1,953 reviews67 followers
December 8, 2014
The “country house” is an archetypal British phenomenon, a result of the strict class system that prevailed until the Great War, but does it have a counterpart in the United States? Aslet, one of the principle editors of C0ountry Life, thinks so, but there are major differences. A very few of the estates in Britain were purpose-built, and all at once, like Blenheim and Chatsworth, but most were accretive, being developed over a period of generations by a titled family, when it had the money (and sometimes when it didn’t).
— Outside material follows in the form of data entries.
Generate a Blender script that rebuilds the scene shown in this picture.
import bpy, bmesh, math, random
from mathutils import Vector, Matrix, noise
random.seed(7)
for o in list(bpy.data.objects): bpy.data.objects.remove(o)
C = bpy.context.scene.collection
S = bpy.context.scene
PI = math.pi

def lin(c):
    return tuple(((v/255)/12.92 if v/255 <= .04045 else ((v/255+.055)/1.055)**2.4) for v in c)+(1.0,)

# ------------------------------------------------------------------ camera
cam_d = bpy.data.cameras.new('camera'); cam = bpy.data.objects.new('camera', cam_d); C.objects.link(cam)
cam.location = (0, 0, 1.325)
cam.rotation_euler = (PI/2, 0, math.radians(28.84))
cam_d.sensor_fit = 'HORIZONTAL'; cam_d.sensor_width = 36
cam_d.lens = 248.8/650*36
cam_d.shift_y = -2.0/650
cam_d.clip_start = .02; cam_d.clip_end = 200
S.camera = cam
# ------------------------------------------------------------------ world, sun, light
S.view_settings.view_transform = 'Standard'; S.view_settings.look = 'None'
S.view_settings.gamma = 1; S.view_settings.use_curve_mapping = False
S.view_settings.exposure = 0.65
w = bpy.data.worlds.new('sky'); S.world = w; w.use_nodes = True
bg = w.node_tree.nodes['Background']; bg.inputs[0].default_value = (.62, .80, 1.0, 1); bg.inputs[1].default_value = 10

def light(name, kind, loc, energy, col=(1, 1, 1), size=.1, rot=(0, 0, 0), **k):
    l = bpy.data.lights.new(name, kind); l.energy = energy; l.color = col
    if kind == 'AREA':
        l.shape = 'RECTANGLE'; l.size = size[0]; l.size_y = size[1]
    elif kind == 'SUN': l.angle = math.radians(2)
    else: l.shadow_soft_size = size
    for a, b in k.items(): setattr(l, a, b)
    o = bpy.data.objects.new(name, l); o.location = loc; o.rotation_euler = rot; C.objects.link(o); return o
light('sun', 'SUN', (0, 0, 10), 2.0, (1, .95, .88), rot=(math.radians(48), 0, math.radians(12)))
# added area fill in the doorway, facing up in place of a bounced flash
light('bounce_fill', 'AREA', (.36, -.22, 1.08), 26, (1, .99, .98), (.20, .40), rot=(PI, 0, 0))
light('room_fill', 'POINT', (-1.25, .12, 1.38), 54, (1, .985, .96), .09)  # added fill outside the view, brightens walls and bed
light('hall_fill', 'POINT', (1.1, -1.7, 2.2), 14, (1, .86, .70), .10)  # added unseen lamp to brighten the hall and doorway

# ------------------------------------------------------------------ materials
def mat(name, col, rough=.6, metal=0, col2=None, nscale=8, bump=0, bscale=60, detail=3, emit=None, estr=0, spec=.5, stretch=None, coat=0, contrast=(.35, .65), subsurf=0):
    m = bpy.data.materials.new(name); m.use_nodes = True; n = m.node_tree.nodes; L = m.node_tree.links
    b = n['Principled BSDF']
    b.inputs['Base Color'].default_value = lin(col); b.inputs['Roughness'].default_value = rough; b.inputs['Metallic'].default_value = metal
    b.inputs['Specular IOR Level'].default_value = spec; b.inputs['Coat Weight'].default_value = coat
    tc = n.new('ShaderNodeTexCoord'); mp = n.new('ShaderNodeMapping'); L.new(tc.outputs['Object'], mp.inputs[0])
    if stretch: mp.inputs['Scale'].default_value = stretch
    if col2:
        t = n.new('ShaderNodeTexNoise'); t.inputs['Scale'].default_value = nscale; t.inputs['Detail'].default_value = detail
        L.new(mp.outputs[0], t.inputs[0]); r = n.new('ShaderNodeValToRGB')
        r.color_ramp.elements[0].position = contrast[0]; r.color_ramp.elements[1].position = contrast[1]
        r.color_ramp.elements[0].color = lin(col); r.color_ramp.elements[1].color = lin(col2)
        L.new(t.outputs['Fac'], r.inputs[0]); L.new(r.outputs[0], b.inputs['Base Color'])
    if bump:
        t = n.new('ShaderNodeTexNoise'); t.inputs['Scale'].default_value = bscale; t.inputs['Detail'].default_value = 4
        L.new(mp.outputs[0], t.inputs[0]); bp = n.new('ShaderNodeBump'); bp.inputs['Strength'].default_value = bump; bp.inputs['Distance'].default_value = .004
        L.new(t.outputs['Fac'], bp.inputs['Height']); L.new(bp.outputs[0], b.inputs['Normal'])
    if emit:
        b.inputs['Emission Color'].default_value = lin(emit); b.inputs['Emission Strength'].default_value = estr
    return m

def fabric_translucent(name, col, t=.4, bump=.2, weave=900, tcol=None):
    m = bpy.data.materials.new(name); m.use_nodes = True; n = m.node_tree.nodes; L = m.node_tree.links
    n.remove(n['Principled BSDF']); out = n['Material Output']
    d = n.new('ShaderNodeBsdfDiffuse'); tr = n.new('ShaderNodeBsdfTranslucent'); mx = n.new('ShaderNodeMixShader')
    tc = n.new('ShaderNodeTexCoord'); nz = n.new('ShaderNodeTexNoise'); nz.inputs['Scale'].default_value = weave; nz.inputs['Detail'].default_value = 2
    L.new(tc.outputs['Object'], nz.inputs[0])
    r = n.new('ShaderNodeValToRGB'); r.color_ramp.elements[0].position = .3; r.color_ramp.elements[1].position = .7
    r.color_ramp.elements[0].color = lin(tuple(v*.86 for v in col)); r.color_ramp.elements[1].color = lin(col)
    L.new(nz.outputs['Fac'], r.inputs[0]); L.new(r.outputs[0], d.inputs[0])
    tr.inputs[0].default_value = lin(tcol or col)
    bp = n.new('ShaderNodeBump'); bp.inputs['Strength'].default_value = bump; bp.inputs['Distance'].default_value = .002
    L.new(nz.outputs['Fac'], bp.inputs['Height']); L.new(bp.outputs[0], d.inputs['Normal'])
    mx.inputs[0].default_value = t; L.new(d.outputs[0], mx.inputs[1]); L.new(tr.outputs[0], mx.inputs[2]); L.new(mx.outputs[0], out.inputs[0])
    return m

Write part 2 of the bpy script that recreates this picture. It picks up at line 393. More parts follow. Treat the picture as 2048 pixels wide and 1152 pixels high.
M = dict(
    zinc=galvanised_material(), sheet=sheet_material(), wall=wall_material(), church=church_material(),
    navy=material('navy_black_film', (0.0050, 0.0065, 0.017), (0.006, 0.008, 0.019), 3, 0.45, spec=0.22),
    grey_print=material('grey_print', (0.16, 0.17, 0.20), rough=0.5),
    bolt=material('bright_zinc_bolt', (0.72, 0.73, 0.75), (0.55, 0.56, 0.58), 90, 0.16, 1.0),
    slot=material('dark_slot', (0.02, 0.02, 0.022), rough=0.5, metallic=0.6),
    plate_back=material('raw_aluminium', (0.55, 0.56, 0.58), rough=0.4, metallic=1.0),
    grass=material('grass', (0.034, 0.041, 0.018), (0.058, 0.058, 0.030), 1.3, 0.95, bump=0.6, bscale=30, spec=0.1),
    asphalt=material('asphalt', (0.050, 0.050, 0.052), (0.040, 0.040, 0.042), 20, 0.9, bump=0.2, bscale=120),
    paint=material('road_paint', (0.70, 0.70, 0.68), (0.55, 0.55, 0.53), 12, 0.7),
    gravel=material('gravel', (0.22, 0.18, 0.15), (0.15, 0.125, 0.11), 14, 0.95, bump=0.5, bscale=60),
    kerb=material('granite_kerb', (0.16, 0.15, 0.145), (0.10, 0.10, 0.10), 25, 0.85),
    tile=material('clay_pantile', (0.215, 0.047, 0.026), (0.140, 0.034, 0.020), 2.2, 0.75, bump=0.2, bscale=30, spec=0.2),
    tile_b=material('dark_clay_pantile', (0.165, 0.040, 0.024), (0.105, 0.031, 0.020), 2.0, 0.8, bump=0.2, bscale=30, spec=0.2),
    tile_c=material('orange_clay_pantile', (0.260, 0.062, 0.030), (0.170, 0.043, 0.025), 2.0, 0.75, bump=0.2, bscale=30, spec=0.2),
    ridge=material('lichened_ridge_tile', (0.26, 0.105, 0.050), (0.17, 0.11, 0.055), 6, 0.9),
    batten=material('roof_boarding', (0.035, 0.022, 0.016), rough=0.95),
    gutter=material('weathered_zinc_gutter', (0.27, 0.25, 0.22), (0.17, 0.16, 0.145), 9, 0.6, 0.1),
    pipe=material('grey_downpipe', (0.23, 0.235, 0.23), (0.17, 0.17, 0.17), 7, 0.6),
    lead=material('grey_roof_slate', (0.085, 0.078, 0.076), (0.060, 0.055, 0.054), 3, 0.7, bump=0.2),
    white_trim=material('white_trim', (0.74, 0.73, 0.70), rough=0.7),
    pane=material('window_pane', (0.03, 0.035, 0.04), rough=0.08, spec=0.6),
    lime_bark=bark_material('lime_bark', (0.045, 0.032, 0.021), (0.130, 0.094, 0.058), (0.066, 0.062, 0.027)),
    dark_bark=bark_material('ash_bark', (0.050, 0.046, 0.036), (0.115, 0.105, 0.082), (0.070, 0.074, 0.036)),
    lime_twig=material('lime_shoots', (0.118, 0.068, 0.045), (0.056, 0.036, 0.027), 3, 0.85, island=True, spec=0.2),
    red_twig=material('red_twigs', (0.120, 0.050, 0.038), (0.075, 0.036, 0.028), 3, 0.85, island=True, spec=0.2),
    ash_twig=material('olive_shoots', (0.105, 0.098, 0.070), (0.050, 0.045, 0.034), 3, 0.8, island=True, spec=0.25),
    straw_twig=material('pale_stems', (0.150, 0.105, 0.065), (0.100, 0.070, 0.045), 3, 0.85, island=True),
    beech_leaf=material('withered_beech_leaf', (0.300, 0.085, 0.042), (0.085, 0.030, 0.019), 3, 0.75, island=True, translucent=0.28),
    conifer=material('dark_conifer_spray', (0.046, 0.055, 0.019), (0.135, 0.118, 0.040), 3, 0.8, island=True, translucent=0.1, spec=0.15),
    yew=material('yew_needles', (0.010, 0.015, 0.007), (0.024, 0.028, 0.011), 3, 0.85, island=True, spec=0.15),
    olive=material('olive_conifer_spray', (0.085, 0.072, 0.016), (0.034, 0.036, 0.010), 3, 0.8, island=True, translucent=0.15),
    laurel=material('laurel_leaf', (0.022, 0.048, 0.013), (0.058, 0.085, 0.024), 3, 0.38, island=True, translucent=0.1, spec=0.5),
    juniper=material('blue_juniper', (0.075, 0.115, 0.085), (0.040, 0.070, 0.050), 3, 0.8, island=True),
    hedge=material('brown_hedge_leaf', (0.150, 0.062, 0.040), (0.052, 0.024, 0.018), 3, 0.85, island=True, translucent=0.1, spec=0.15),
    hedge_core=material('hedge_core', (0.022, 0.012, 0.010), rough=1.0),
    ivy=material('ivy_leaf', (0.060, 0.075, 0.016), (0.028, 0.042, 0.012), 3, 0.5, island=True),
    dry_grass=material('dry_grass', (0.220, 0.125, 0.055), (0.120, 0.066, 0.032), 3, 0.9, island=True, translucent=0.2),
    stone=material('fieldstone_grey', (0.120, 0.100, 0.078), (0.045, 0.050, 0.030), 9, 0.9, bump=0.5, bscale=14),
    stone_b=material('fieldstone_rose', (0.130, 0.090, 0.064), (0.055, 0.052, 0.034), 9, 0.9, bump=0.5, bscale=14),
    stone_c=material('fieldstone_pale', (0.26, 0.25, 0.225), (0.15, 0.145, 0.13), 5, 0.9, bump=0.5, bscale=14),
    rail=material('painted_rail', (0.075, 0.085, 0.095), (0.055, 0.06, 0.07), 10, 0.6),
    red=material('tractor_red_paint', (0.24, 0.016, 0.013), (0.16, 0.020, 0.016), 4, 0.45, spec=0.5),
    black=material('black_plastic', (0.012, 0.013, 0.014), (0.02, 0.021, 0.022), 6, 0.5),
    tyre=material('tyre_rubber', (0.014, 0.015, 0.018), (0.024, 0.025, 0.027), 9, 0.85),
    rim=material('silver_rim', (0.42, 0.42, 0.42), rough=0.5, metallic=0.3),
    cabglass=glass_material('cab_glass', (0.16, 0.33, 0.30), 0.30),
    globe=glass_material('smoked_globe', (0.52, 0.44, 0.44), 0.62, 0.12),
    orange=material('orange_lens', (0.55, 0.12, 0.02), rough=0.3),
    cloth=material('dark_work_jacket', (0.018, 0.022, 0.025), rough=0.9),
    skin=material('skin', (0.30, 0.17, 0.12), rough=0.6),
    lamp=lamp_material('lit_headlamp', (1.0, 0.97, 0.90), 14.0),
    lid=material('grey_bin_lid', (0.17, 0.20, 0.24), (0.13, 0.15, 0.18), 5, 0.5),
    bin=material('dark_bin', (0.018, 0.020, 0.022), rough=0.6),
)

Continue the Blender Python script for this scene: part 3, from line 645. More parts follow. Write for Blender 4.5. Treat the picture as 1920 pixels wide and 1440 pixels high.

Mansions -- palaces, almost -- like George Vanderbilt’s Biltmore were a self-conscious attempt to bring the English country house to the New World and it required the enormous wealth (usually acquired in a single lifetime) of America’s “Merchant Princes” (or “Robber Barons,” depending on how you saw them) of the late 19th century.

Aslet considers the various attempts at building “ancient” manors, mostly up and down the East Coast, from the Hudson Valley and the Adirondacks to Philadelphia and Delaware and Florida, but also including San Simeon in California. He includes numerous plans and drawings in addition to several hundred color plates, and because the building was always a single project, he has access to architects’ and contractors’ records. He also spends much time on the personalities behind the various approaches to design, of which there were many. There are also chapters on “behind the scenes” in the biggest houses, and their sporting and farming activities (some of the millionaires involved seem to have been trying to recapture a nonexistent idyllic past, now that they had the money), and the tendency to spend almost as much on sprawling gardens as on the house. And, of course, few stately homes in Britain had serious swimming pools. Moreover, because the First World War had a far different effect on the economy and society of the U.S. than it did in Britain, the building of palatial homes continued right up through the 1930s, though at a somewhat smaller scale.

This is a beautiful and well-written book and should be of interest to anyone who has Mark Girouard or Phyllida Barstow, and you don’t have to agree with all of Aslet’s conclusions (to which he sometimes seems predisposed by his own background) to learn quite a lot.